## [Aim]
Please, without the pictures, retype exactly the lines from the start of the material through the line that holds "return np.clip(4.6 +".
□ □ □
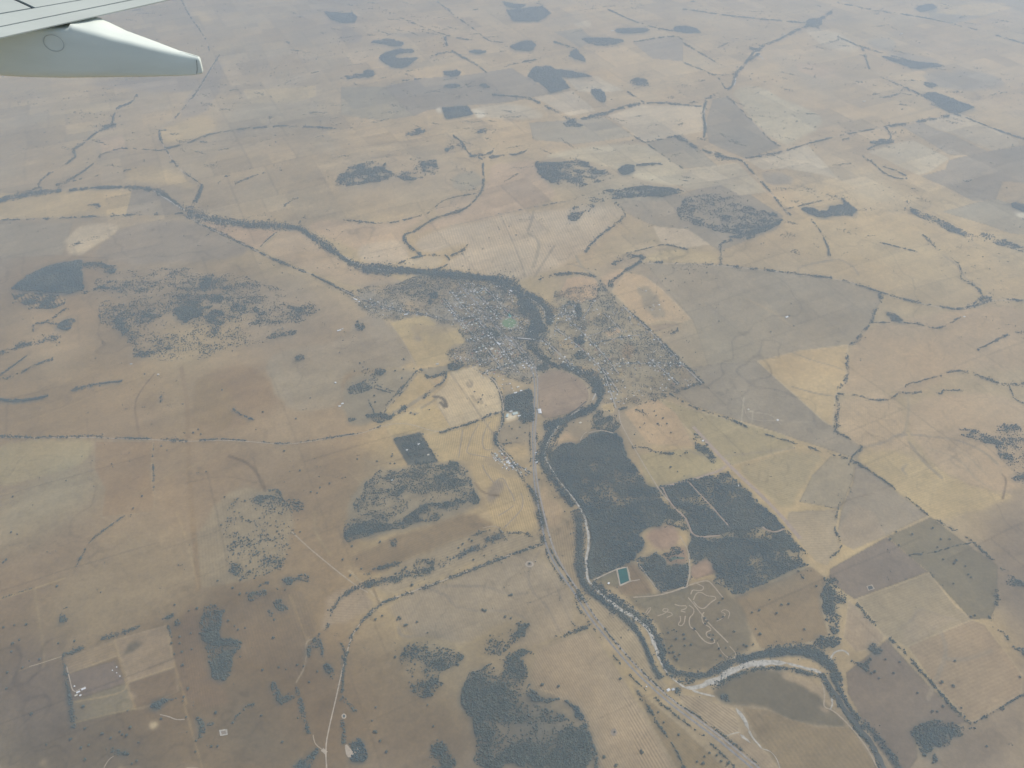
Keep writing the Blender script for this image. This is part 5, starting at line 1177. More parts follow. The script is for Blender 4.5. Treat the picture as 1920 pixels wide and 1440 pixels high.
# ------------------------------------------------------------------ where the trees stand
def crown_radius(y):
    return np.clip(4.6 + (np.asarray(y) - 3500) / 3300.0, 4.6, 8.5)

CLEARED = [chaikin(PW(q[3]), 1, False) for q in ROADS if q[0] in ('forest_track', 'bend_track')]
def grow(w, cover, clump, seed, r_scale=1.0):
    """tree positions inside outline w (world metres)"""
    x0, y0 = w.min(0) - 40; x1, y1 = w.max(0) + 40
    r = float(np.median(crown_radius(w[:, 1].mean()))) * r_scale
    n = int((x1 - x0) * (y1 - y0) / (math.pi * r * r * .60))
    n = min(n, 90000)
    g = np.random.default_rng(seed)
    x = g.uniform(x0, x1, n); y = g.uniform(y0, y1, n)
    wa = 14 + 95 * clump
    wx = x + wa * (fbm(x, y, 60 + wa * 1.5, 3, 2) - .5) * 2
    wy = y + wa * (fbm(x, y, 60 + wa * 1.5, 3, 3) - .5) * 2
    k = inside(w, wx, wy)
    k0 = np.nonzero(k)[0]
    x, y = x[k0], y[k0]
    if len(x) < 3: return np.zeros((0, 3))
    sc = 34 + r * 7
    z = .7 * (fbm(x * .62, y, sc, 3, seed % 6) - .5) / .14 + .75 * (fbm(x * .55, y, sc * 4.5, 4, (seed + 2) % 6) - .5) / .13 + (.25 + max(0, .5 - cover) * 2.2) * g.normal(0, 1, len(x))
    z = (z - z.mean()) / (z.std() + 1e-6)
    thr = np.quantile(z, min(max(1 - cover, 0), .995))
    hard = np.clip(.5 + (z - thr) * .50, 0, 1)          # clumps with ragged, thinning edges
    q = min(1.0, clump * 1.9)
    p = (1 - q) * cover + q * hard
    k = g.random(len(x)) < p
    x, y = x[k], y[k]
    k = np.ones(len(x), bool)
    for tr in CLEARED:                 # keep the forest tracks open
        d2 = np.full(len(x), 1e9)
        for (ax, ay), (bx, by) in zip(tr[:-1], tr[1:]):
            L = (bx - ax) ** 2 + (by - ay) ** 2
            t = np.clip(((x - ax) * (bx - ax) + (y - ay) * (by - ay)) / L, 0, 1)
            d2 = np.minimum(d2, (x - ax - t * (bx - ax)) ** 2 + (y - ay - t * (by - ay)) ** 2)
        k &= d2 > (7 + 7 * fbm(x, y, 60, 2, 1)) ** 2
    x, y = x[k], y[k]
    rr = r * np.clip(g.lognormal(-.08, .32, len(x)), .4, 1.7)
    return np.stack([x, y, rr], 1)

def grow_line(pts, width_px, cover, seed):
    """trees along a line; width in photo pixels across the line of sight"""
    p = np.array(P(pts))
    g = np.random.default_rng(seed)
    out = []
    q = chaikin(p, 2, False)
    for a, b in zip(q[:-1], q[1:]):
        L = np.hypot(*(b - a))
        if L < .3: continue
        nrm = np.array([-(b - a)[1], (b - a)[0]]) / L
        c0 = ground_at(*a); c1 = ground_at(*b); c2 = ground_at(*(a + nrm * width_px))
        v1 = np.array(c1) - np.array(c0); v2 = np.array(c2) - np.array(c0)
        area = abs(v1[0] * v2[1] - v1[1] * v2[0])
        r = float(crown_radius(c0[1]))
        lam = area / (math.pi * r * r * .60)
        n = g.poisson(lam)
        if n == 0: continue
        s = g.random(n); o = np.clip(g.normal(0, .27, n), -.55, .55) * width_px
        st = g.random(n) < .07; o[st] *= 2.2
        mx, my = ground_at((a[0] + b[0]) / 2, (a[1] + b[1]) / 2)
        o *= .45 + 1.25 * np.clip((fbm(mx + 0 * s, my + 0 * s, 160 + 22 * r, 3, (seed + 1) % 6) - .22) / .56, 0, 1)
        uu = a[0] + (b - a)[0] * s + nrm[0] * o; vv = a[1] + (b - a)[1] * s + nrm[1] * o
        x, y = ground_at(uu, vv)
        z = (fbm(x, y, 50 + r * 7, 3, seed % 6) - .5) / .15
        k = g.random(n) < np.clip(cover + .42 * z * (1 if cover < .8 else .35), 0, 1)
        out.append(np.stack([x[k], y[k], r * np.clip(g.lognormal(-.22, .32, k.sum()), .35, 1.5)], 1))
    return np.concatenate(out) if out else np.zeros((0, 3))

# crowns: small irregular many-sided clumps of foliage
def ico():
    t = (1 + 5 ** .5) / 2
    v = np.array([(-1, t, 0), (1, t, 0), (-1, -t, 0), (1, -t, 0), (0, -1, t), (0, 1, t), (0, -1, -t), (0, 1, -t), (t, 0, -1), (t, 0, 1), (-t, 0, -1), (-t, 0, 1)], float)
    v /= np.linalg.norm(v[0])
    f = np.array([(0, 11, 5), (0, 5, 1), (0, 1, 7), (0, 7, 10), (0, 10, 11), (1, 5, 9), (5, 11, 4), (11, 10, 2), (10, 7, 6), (7, 1, 8),
                  (3, 9, 4), (3, 4, 2), (3, 2, 6), (3, 6, 8), (3, 8, 9), (4, 9, 5), (2, 4, 11), (6, 2, 10), (8, 6, 7), (9, 8, 1)])
    return v, f
def subdivide(v, f):
    v = [tuple(p) for p in v]; cache = {}; nf = []
    def mid(a, b):
        k = (min(a, b), max(a, b))
        if k not in cache:
            m = np.array(v[a]) + np.array(v[b]); m /= np.linalg.norm(m)
            cache[k] = len(v); v.append(tuple(m))
        return cache[k]
    for a, b, c in f:
        x, y, z = mid(a, b), mid(b, c), mid(c, a)
        nf += [(a, x, z), (b, y, x), (c, z, y), (x, y, z)]
    return np.array(v), np.array(nf)
IV, IF = ico()
IV1, IF1 = subdivide(IV, IF)
_g = np.random.default_rng(5)
CROWNS = []
for k in range(10):
    v = IV * _g.uniform(.62, 1.25, (12, 1)) * np.array([1, 1, .78])
    CROWNS.append(v)
CROWNS = np.array(CROWNS)

def tree_mass(name, label, cat, pts, mat=None):
    if len(pts) == 0: return None
    g = np.random.default_rng(len(pts))
    x, y, r = pts[:, 0], pts[:, 1], pts[:, 2]
    z = height(x, y)
    cx, cy = x.mean(), y.mean(); cz = float(height(cx, cy))
    n = len(x)
    T = CROWNS[g.integers(0, len(CROWNS), n)]
    an = g.uniform(0, 6.283, n); ca, sa = np.cos(an), np.sin(an)
    hs = g.uniform(.8, 1.35, n)
    V = np.empty((n, 12, 3), np.float32)
    V[..., 0] = (T[..., 0] * ca[:, None] - T[..., 1] * sa[:, None]) * r[:, None] + (x - cx)[:, None]
    V[..., 1] = (T[..., 0] * sa[:, None] + T[..., 1] * ca[:, None]) * r[:, None] + (y - cy)[:, None]
    V[..., 2] = T[..., 2] * (r * hs)[:, None] + (z - cz + r * hs * .72)[:, None]
    F = (IF[None] + (np.arange(n) * 12)[:, None, None]).reshape(-1, 3)
    me = np_mesh(name, V.reshape(-1, 3), F, [mat or M_leaf], smooth=False)
    o = put(name, me, loc=(cx, cy, cz))
    return tag(o, label, cat, None, 'stuff')

TREE_COUNT = 0
wood_jobs = []
for i, (nm, lab, cover, rad, clump, pts) in enumerate(WOODS):
    w = PW(pts)
    w2 = w if nm in ('plantation', 'forest') else chaikin(w, 1)
    vm_ = np.array(P(pts))[:, 1].mean()
    if nm == 'woodland' and vm_ > 480: t = grow(w2, cover * ((.74 if vm_ < 1000 else .95) if cover >= .45 else 1.0), max(clump, .5), 1000 + i, .84 if vm_ < 1000 else 1.0)
    elif nm == 'woodland': t = grow(w2, cover * .86, max(clump, .25), 1000 + i, .92)
    elif nm == 'forest': t = grow(w2, cover * .90, max(clump, .36), 1000 + i)
    else: t = grow(w2, cover * .96, max(clump, .16), 1000 + i)
    TREE_COUNT += len(t)
    wood_jobs.append((nm, lab, {'plantation': 'plantation', 'forest': 'forest'}.get(nm, 'woodland'), t, M_leaf_dark if cover >= .85 else M_leaf))
for i, (nm, lab, wpx, cover, pts) in enumerate(LINES):
    vm_ = np.array(P(pts))[:, 1].mean()
    if vm_ < 480: wpx, cover = wpx * .80, cover * .85
    t = grow_line(pts, wpx * (1.05 if nm == 'riverside_trees' else .86), min(.95, cover * (1.05 if nm == 'riverside_trees' else .92)), 3000 + i)
    TREE_COUNT += len(t)
    if len(t) == 0: continue
    wood_jobs.append((nm, lab, 'riverside trees' if nm == 'riverside_trees' else 'tree line', t, M_leaf_dark if cover > .8 else M_leaf))
def litter(pts, gain, k=2, top=.9):
    """dark litter, shrubs and shaded grass on the ground wherever trees stand close"""
    w = pts[:, :2]; sl = window(w, 60)
    gx, gy = GX[sl[0]], GY[sl[1]]
    if len(gx) < 3 or len(gy) < 3: return
    H, _, _ = np.histogram2d(pts[:, 0], pts[:, 1], bins=[np.append(gx, gx[-1] + 9), np.append(gy, gy[-1] + 9)], weights=math.pi * pts[:, 2] ** 2)
    area = np.gradient(gx)[:, None] * np.gradient(gy)[None, :]
    c = blur((H / area).astype(np.float32), k)
    n = .75 + .5 * fbm(XX[sl], YY[sl], 70, 3, 1)
    lay(sl, np.clip(c * gain * n, 0, top), SOIL['F'])
for j in wood_jobs:
    litter(j[3], .95 if j[4] is M_leaf_dark else (.62 if j[0] != 'tree_line' else .5), 2 if j[0] in ('forest', 'plantation', 'woodland') else 1)
    tree_mass(*j)
print('trees in masses', TREE_COUNT)

# thin scatter of far and small trees over every paddock, read as one mass
g = np.random.default_rng(77)
n = 60000
y = 2200 + 17500 * g.random(n) ** 1.0; x = g.uniform(-1, 1, n) * (2600 + .66 * y)
dens = fbm(x, y, 900, 3, 3)
k = g.random(n) < np.clip((dens - .47) * 1.1, .012, .35) * np.clip(y / 14000, .26, .9)
x, y = x[k], y[k]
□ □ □
## [Correct result]
Keep writing the Blender script for this image. This is part 5, starting at line 1177. More parts follow. The script is for Blender 4.5. Treat the picture as 1920 pixels wide and 1440 pixels high.
# ------------------------------------------------------------------ where the trees stand
def crown_radius(y):
    return np.clip(4.6 + (np.asarray(y) - 3500) / 3300.0, 4.6, 8.5)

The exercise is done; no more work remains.